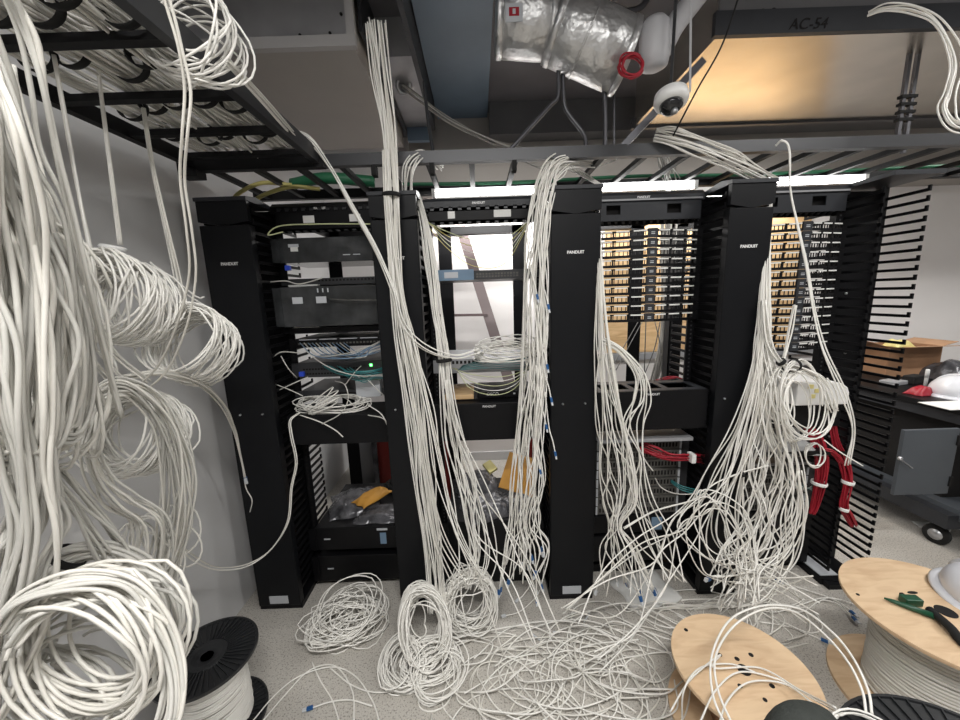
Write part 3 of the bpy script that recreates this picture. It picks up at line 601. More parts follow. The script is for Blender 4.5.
# ------------------------------------------------------------------ things behind the racks
solo(MB().box(1.19, 3.07, BY-.024, BY-.002, 1.07, 2.32), 'plywood_backboard', 'ply', 'plywood backboard mounted on the white wall behind the right racks', 'board')
solo(MB().box(1.15, 3.6, BY-.05, BY-.002, 1.0, 1.06), 'wall_raceway', 'greybox', 'long grey raceway on the wall just below the plywood backboard', 'raceway')
strands('cable_bundle', 'grey cable bundle hanging in front of the plywood behind third rack', 'cable bundle', [(at(668, 165, 2.75), .07, .03), (at(668, 240, 2.8), .05, .03), (at(668, 310, 2.85), .045, .03), (at(664, 350, 2.85), .05, .03), (at(652, 400, 2.85), .06, .04)], 26, .005, mats=('dullcable',))
# ladder
t = thing('step_ladder', 'leaning ladder with red feet seen through the second rack', 'ladder', (.1, 3.0, 0))
for a_, b_ in ((at(463, 235, 3.3), at(515, 400, 2.85)), (at(425, 235, 3.35), at(440, 400, 2.95))):
    a_ = Vector(a_); b_ = Vector(b_); d_ = b_-a_; e_ = a_+d_*((a_.z)/(a_.z-b_.z))
    MB().bar(a_-d_*.25, b_, .085, .03, (0, 1, 0)).build('rail', 'ladder', t); MB().bar(b_, Vector((e_.x, e_.y, .02)), .09, .035, (0, 1, 0)).build('rail_foot', 'redbox', t, label='dark red lower section')
for k in range(5):
    a_ = Vector(at(463, 235, 3.3)).lerp(Vector(at(515, 400, 2.85)), k/4); b_ = Vector(at(425, 235, 3.35)).lerp(Vector(at(440, 400, 2.95)), k/4); MB().bar(a_, b_, .06, .02).build('step', 'ladder', t)
q = atz(345, 520, 0); t = thing('waste_bin', 'tall grey bin with a plastic liner behind the leftmost rack', 'bin', (-1.0, 3.15, 0))
MB().lathe([(.15, 0), (.165, .35), (.18, .62), (.172, .62), (.15, .05)], (-1.0, 3.15, 0), n=36).build('body', 'bin', t); MB().lathe([(.184, .52), (.19, .6), (.187, .645), (.17, .64)], (-1.0, 3.15, 0), n=28).build('liner', 'bag', t)
t = thing('toolbox', 'red box standing behind the leftmost rack near the floor', 'box', (-.80, 3.0, .0))
MB().box(-.90, -.60, 2.9, 3.2, 0, .48).build('body', 'redbox', t, .01); MB().box(-.61, -.55, 2.88, 3.22, 0, .52).build('end_panel', 'card', t); MB().box(-.93, -.89, 2.88, 3.22, 0, .50).build('side_panel', 'bag', t)
# ------------------------------------------------------------------ bench on the right
BX = 2.83
t = thing('workbench', 'dark grey workbench with a black top at the right wall', 'workbench', (3.4, 2.4, 0))
MB().box(BX, 3.75, 1.45, 3.4, .86, .90).build('top', 'black', t, .004)
MB().box(BX+.015, 3.73, 1.47, 3.38, .80, .86).build('apron', 'charcoal', t)
MB().box(BX+.05, 3.7, 1.9, 3.3, .20, .27).build('bottom_shelf', 'cabgrey', t)
c = MB().box(BX+.12, 3.7, 2.15, 3.2, .27, .80).build('cabinet_body', 'hole', t)
for x in (BX+.02, 3.68):
    for y in (1.5, 3.33): MB().box(x, x+.05, y, y+.05, .10, .80).build('leg', 'charcoal', t)
# open door hung at the cabinet front, seen face on
A = at(903, 427, 2.0); Bq = at(957, 431, 1.98); Cq = at(958, 498, 1.98); D = at(889, 489, 2.0)
zt = float((A[2]+Bq[2])/2); zb_ = float((D[2]+Cq[2])/2); dx0 = float(D[0])*.5+float(A[0])*.5; dx1 = float(Bq[0])+.02
d_ = MB().box(dx0, dx1, 1.98, 2.0, zb_, zt).build('door', 'cabgrey', t, .003)
MB().lathe([(.011, 0), (.011, .012), (.006, .014)], at(899, 458, 1.979), (0, -1, 0), 16).build('lock', 'steel', d_)
MB().bar(at(900, 459, 1.965), at(912, 468, 1.965), .012, .004).build('key', 'steel', d_)
for z in (zb_+.05, zt-.1): MB().box(dx1-.012, dx1+.004, 1.972, 1.985, z, z+.06).build('hinge', 'hole', d_)
cq = Vector((dx1+.12, 2.08, .062))
w = MB().lathe([(.03, -.016), (.06, -.016), (.062, 0), (.06, .016), (.03, .016)], cq, (1, .25, 0), 28).build('caster_wheel', 'velcro', t); MB().lathe([(.0, -.0175), (.034, -.0175), (.034, .0175), (.0, .0175)], cq, (1, .25, 0), 20).build('hub', 'steel', w)
MB().prism([cq+Vector((.022, -.04, 0)), cq+Vector((.022, .04, 0)), cq+Vector((.022, .04, .08)), cq+Vector((.022, -.04, .08))], (.006, 0, 0)).build('caster_fork', 'steel', t)
MB().box(dx1+.06, dx1+.15, 2.0, 3.0, .15, .24).build('base_rail', 'charcoal', t)
for (x, y) in ((3.65, 1.53), (3.65, 3.3), (BX+.05, 3.3)): MB().lathe([(.0, -.016), (.06, -.016), (.06, .016), (.0, .016)], (x, y, .062), (1, 0, 0), 24).build('caster_wheel', 'velcro', t)
TB = .901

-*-

> Objective: Reproduce the material above verbatim; omit every picture.

> Answer to this problem:
Write part 3 of the bpy script that recreates this picture. It picks up at line 601. More parts follow. The script is for Blender 4.5.
# ------------------------------------------------------------------ things behind the racks
solo(MB().box(1.19, 3.07, BY-.024, BY-.002, 1.07, 2.32), 'plywood_backboard', 'ply', 'plywood backboard mounted on the white wall behind the right racks', 'board')
solo(MB().box(1.15, 3.6, BY-.05, BY-.002, 1.0, 1.06), 'wall_raceway', 'greybox', 'long grey raceway on the wall just below the plywood backboard', 'raceway')
strands('cable_bundle', 'grey cable bundle hanging in front of the plywood behind third rack', 'cable bundle', [(at(668, 165, 2.75), .07, .03), (at(668, 240, 2.8), .05, .03), (at(668, 310, 2.85), .045, .03), (at(664, 350, 2.85), .05, .03), (at(652, 400, 2.85), .06, .04)], 26, .005, mats=('dullcable',))
# ladder
t = thing('step_ladder', 'leaning ladder with red feet seen through the second rack', 'ladder', (.1, 3.0, 0))
for a_, b_ in ((at(463, 235, 3.3), at(515, 400, 2.85)), (at(425, 235, 3.35), at(440, 400, 2.95))):
    a_ = Vector(a_); b_ = Vector(b_); d_ = b_-a_; e_ = a_+d_*((a_.z)/(a_.z-b_.z))
    MB().bar(a_-d_*.25, b_, .085, .03, (0, 1, 0)).build('rail', 'ladder', t); MB().bar(b_, Vector((e_.x, e_.y, .02)), .09, .035, (0, 1, 0)).build('rail_foot', 'redbox', t, label='dark red lower section')
for k in range(5):
    a_ = Vector(at(463, 235, 3.3)).lerp(Vector(at(515, 400, 2.85)), k/4); b_ = Vector(at(425, 235, 3.35)).lerp(Vector(at(440, 400, 2.95)), k/4); MB().bar(a_, b_, .06, .02).build('step', 'ladder', t)
q = atz(345, 520, 0); t = thing('waste_bin', 'tall grey bin with a plastic liner behind the leftmost rack', 'bin', (-1.0, 3.15, 0))
MB().lathe([(.15, 0), (.165, .35), (.18, .62), (.172, .62), (.15, .05)], (-1.0, 3.15, 0), n=36).build('body', 'bin', t); MB().lathe([(.184, .52), (.19, .6), (.187, .645), (.17, .64)], (-1.0, 3.15, 0), n=28).build('liner', 'bag', t)
t = thing('toolbox', 'red box standing behind the leftmost rack near the floor', 'box', (-.80, 3.0, .0))
MB().box(-.90, -.60, 2.9, 3.2, 0, .48).build('body', 'redbox', t, .01); MB().box(-.61, -.55, 2.88, 3.22, 0, .52).build('end_panel', 'card', t); MB().box(-.93, -.89, 2.88, 3.22, 0, .50).build('side_panel', 'bag', t)
# ------------------------------------------------------------------ bench on the right
BX = 2.83
t = thing('workbench', 'dark grey workbench with a black top at the right wall', 'workbench', (3.4, 2.4, 0))
MB().box(BX, 3.75, 1.45, 3.4, .86, .90).build('top', 'black', t, .004)
MB().box(BX+.015, 3.73, 1.47, 3.38, .80, .86).build('apron', 'charcoal', t)
MB().box(BX+.05, 3.7, 1.9, 3.3, .20, .27).build('bottom_shelf', 'cabgrey', t)
c = MB().box(BX+.12, 3.7, 2.15, 3.2, .27, .80).build('cabinet_body', 'hole', t)
for x in (BX+.02, 3.68):
    for y in (1.5, 3.33): MB().box(x, x+.05, y, y+.05, .10, .80).build('leg', 'charcoal', t)
# open door hung at the cabinet front, seen face on
A = at(903, 427, 2.0); Bq = at(957, 431, 1.98); Cq = at(958, 498, 1.98); D = at(889, 489, 2.0)
zt = float((A[2]+Bq[2])/2); zb_ = float((D[2]+Cq[2])/2); dx0 = float(D[0])*.5+float(A[0])*.5; dx1 = float(Bq[0])+.02
d_ = MB().box(dx0, dx1, 1.98, 2.0, zb_, zt).build('door', 'cabgrey', t, .003)
MB().lathe([(.011, 0), (.011, .012), (.006, .014)], at(899, 458, 1.979), (0, -1, 0), 16).build('lock', 'steel', d_)
MB().bar(at(900, 459, 1.965), at(912, 468, 1.965), .012, .004).build('key', 'steel', d_)
for z in (zb_+.05, zt-.1): MB().box(dx1-.012, dx1+.004, 1.972, 1.985, z, z+.06).build('hinge', 'hole', d_)
cq = Vector((dx1+.12, 2.08, .062))
w = MB().lathe([(.03, -.016), (.06, -.016), (.062, 0), (.06, .016), (.03, .016)], cq, (1, .25, 0), 28).build('caster_wheel', 'velcro', t); MB().lathe([(.0, -.0175), (.034, -.0175), (.034, .0175), (.0, .0175)], cq, (1, .25, 0), 20).build('hub', 'steel', w)
MB().prism([cq+Vector((.022, -.04, 0)), cq+Vector((.022, .04, 0)), cq+Vector((.022, .04, .08)), cq+Vector((.022, -.04, .08))], (.006, 0, 0)).build('caster_fork', 'steel', t)
MB().box(dx1+.06, dx1+.15, 2.0, 3.0, .15, .24).build('base_rail', 'charcoal', t)
for (x, y) in ((3.65, 1.53), (3.65, 3.3), (BX+.05, 3.3)): MB().lathe([(.0, -.016), (.06, -.016), (.06, .016), (.0, .016)], (x, y, .062), (1, 0, 0), 24).build('caster_wheel', 'velcro', t)
TB = .901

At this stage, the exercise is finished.